Un fuerte olor a combustible

Todo comenzó con un fuerte olor a combustible, que alertó a los vecinos después de algunos días. El olor lo envolvía todo: las alcantarillas en las calles, las coladeras en las casas, el agua de consumo cotidiano. A los cuestionamientos siguieron las protestas y, tras ...

Todo comenzó con un fuerte olor a combustible, que alertó a los vecinos después de algunos días. El olor lo envolvía todo: las alcantarillas en las calles, las coladeras en las casas, el agua de consumo cotidiano. A los cuestionamientos siguieron las protestas y, tras algunas revisiones, la autoridad aseguró a la ciudadanía que no había motivo para preocuparse.

Las explosiones comenzaron alrededor de las diez de la mañana, cuando el barrio se encontraba inmerso en su vida cotidiana. La primera tuvo lugar en el cruce de calles más importante de la zona; la segunda ocurriría, de manera casi simultánea, a diez cuadras de distancia. La tercera volaría por los aires un autobús lleno de pasajeros, un poco más lejos: hora y media después, diez explosiones habrían recorrido las calles del barrio lo largo de once kilómetros, dejando tras de sí una tragedia humana inenarrable cuya magnitud fue ocultada por las autoridades, que recurrieron —de inmediato— al uso de maquinaria pesada para la remoción de escombros a pesar de las protestas de quienes seguían buscando a sus seres queridos. El gobierno manejó la crisis como si hubiera sido un mero asunto político, enfocándose —desde antes de la catástrofe— en deslindar a la paraestatal de cualquier tipo de responsabilidad, aunque estuvieran al tanto del riesgo. En un principio, la estrategia fue culpar a una empresa privada para salir del paso.

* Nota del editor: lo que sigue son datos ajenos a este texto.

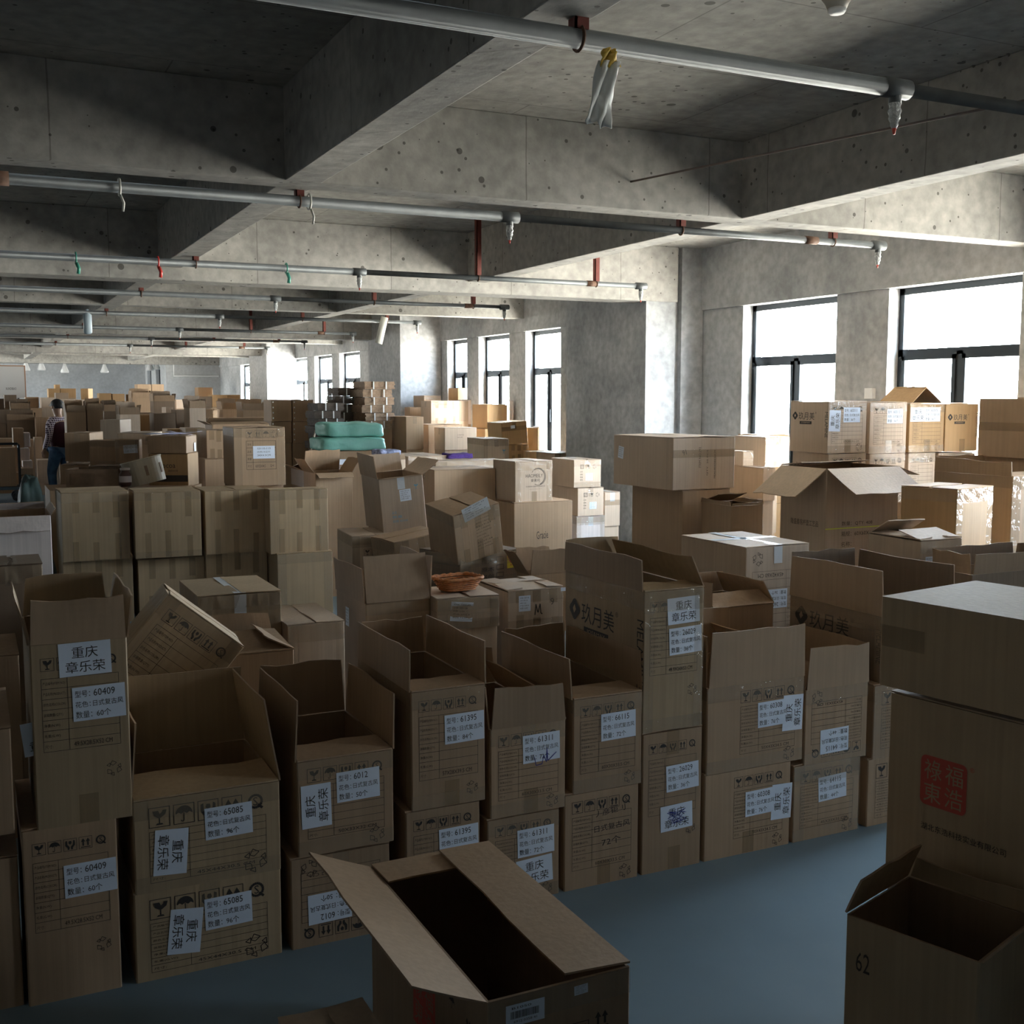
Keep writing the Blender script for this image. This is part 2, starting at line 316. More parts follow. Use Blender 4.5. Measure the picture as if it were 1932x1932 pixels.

Una aceitera, dijeron entonces. La escena era dantesca, sin embargo, y en poco se parecía —más allá de la devastación y la tragedia humana— a lo que hemos enfrentado en los desastres más recientes. La responsabilidad correspondía a las autoridades, por supuesto: a la corrupción en el gobierno, y la falta de mantenimiento en la obra pública que provocó la peor catástrofe posible al descuidar un orificio de tan sólo un centímetro, que terminó por contaminar la red de agua hasta que todo reventó. El recuerdo sigue siendo escalofriante, a casi 32 años de distancia: al terminar las explosiones, lo que en su momento fuera uno de los barrios más tradicionales de Guadalajara se había convertido en algo parecido a una zona de guerra, en donde la población civil hubiera sido sometida a un bombardeo inclemente. Las explosiones no sólo siguieron el patrón marcado por los ductos, sino —sobre todo— el patrón de los gobiernos ineficientes: las alertas llegaron a tiempo, la ciudadanía recibió pretextos en respuesta, los funcionarios no actuaron y sólo trataron de cubrirse entre ellos. Vaya tiempos.

Todo comenzó con un fuerte olor a combustible. Esta columna no tendría que haberse publicado el día de hoy, y mucho menos en un tono tan sombrío: quienes vivimos el 22 de abril en Guadalajara deberíamos evocarlo en su fecha exacta como un acto conmemorativo, y no una semana antes como un doloroso recuerdo cuyos olores hoy se perciben de nuevo. Lo que está pasando en la Ciudad de México no es normal en absoluto, aunque tampoco es la primera vez que ocurre: las condiciones actuales —incluso la ola de calor, en aquellos tiempos inusual— se parecen demasiado a lo que pasaba en 1992 como para tomarse a la ligera. La situación en su conjunto constituye un riesgo mayor, cuyas posibles repercusiones rebasan el ámbito político y hacen necesaria su consideración inmediata como un verdadero asunto de Estado.

Una emergencia nacional, más allá de sus repercusiones políticas: la catástrofe podría estar a la vuelta de la esquina, y es momento de que cada quien asuma el papel que le corresponde. Los gobernantes, a resolver lo que ya se huele; los periodistas, a vigilar su actuación y exhibir sus deficiencias. La ciudadanía, a exigir sin descanso —una y otra vez— hasta que pueda dormir tranquila de nuevo, sin la preocupación fundada de volar por los aires en cualquier momento. El gobierno de la ciudad tuvo el tiempo suficiente para atender el problema: quien estuviera a su cargo contó, igualmente, con la capacidad y recursos para resolverlo. Lo que suceda, de ahora en adelante, le toca a ella.